Step #8: Acknowledge that the United Nations is, in the main, an aggregation of venal diplomats who live high off the hog in New York City while representing the most corrupt and vicious regimes in the history of the world. Only a fool or a diplomat would continue to suggest that this gang of well-dressed thugs possesses anything resembling moral authority.
Step #9: Do not keep insisting that at a time when nearly all the large scale evil in the world is being perpetrated by Muslims that racial profiling is anything but a sensible approach to airport security. During WWII, Swedish Americans were not suspected of performing espionage for the Axis powers and for a very good reason; namely, because they weren’t performing espionage for the Axis powers. These days, their Swedish American children and grandchildren are not suspected of trying to blow up airlines, but the smarmy bureaucrats insist on pretending that they’re every bit as likely to be up to mischief as a bunch of 25-year-old Osama bin Laden look-alikes from Yemen and Saudi Arabia.

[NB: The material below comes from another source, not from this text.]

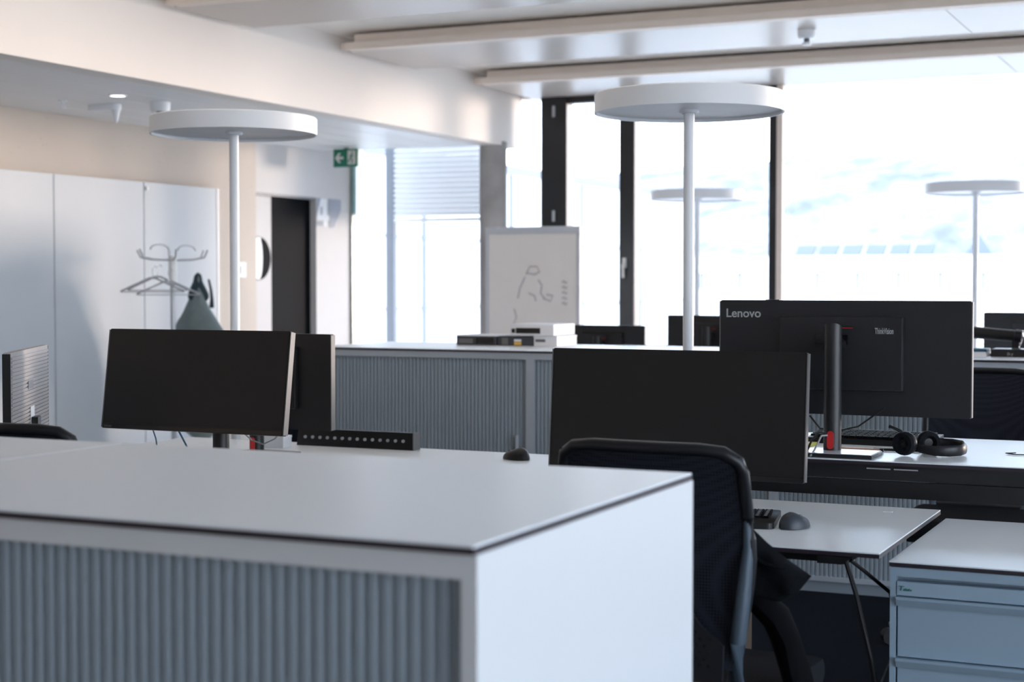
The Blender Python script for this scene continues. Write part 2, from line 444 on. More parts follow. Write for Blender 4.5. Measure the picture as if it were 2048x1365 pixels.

Step #10: Stop trying to pretend that illegal aliens are the same as legal immigrants just so you can claim the moral high ground and accuse those of us who are opposed to open borders of being racists.
Step #11: Once and for all, stop forgiving murderers. Whether or not you’re in favor of capital punishment, only the victim of a crime has the right to grant forgiveness. And inasmuch as the killer has deprived his victim of that ability, don’t take it upon yourself. It doesn’t prove how compassionate you are, only that you’re as sanctimonious and as self-aggrandizing as, say, Jimmy Carter.
Step #12: Stop bashing the U.S. military and the Boy Scouts. The only reason you have the ability to shoot your mouth off is because men and women braver and better than you sacrificed life and limb for your right to do so. As for the Boy Scouts, they are absolutely right to keep homosexuals from taking youngsters on camping trips. While it’s true that many gays are perfectly fine people and that very few homosexuals are pedophiles, there’s no reason on earth to take unnecessary risks just so we can all prove how broadminded we are. For what it’s worth, as decent as most Catholic priests are, I wouldn’t let them take youngsters into the woods, either. It’s fine to be compassionate and understanding, but let the gays among us be understanding for a change and acknowledge that, every so often, commonsense should trump political correctness.
And, finally, making this a baker’s dozen, Step #13: Let us all agree that while being a woman, a black, a Jew, a Catholic, a Mormon or even a gay, for that matter, should in no way preclude anyone from being elected president of the United States, none of those things constitutes a very good reason to vote for someone.